Dataset section:
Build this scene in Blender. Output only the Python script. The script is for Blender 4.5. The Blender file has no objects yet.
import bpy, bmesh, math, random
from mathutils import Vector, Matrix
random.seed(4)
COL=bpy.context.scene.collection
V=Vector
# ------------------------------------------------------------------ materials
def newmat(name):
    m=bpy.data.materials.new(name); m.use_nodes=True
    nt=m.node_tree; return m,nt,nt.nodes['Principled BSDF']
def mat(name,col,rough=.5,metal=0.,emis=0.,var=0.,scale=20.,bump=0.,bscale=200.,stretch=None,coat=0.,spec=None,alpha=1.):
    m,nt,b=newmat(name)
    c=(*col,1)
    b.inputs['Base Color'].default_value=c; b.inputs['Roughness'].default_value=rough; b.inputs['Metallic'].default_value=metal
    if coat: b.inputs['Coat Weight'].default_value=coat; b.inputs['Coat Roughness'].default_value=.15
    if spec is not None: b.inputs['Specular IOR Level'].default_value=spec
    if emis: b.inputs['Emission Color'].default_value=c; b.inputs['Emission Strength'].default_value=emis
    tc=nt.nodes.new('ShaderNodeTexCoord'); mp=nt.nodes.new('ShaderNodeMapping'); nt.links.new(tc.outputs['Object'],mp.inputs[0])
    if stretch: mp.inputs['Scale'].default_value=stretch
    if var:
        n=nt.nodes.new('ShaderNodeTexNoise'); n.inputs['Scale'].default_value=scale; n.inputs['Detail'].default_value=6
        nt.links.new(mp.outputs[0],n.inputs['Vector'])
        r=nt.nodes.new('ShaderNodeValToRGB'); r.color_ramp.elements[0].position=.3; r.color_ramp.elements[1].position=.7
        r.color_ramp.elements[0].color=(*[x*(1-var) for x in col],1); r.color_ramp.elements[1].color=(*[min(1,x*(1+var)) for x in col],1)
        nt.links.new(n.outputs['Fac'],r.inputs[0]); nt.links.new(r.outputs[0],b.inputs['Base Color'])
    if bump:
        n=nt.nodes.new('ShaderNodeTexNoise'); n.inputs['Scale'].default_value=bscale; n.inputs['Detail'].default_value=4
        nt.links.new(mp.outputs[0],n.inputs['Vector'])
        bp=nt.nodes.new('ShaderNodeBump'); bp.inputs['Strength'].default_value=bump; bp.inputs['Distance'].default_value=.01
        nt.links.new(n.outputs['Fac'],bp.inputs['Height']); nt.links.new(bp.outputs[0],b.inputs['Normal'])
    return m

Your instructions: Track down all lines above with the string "scene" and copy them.

Written response:
Build this scene in Blender. Output only the Python script. The script is for Blender 4.5. The Blender file has no objects yet.
COL=bpy.context.scene.collection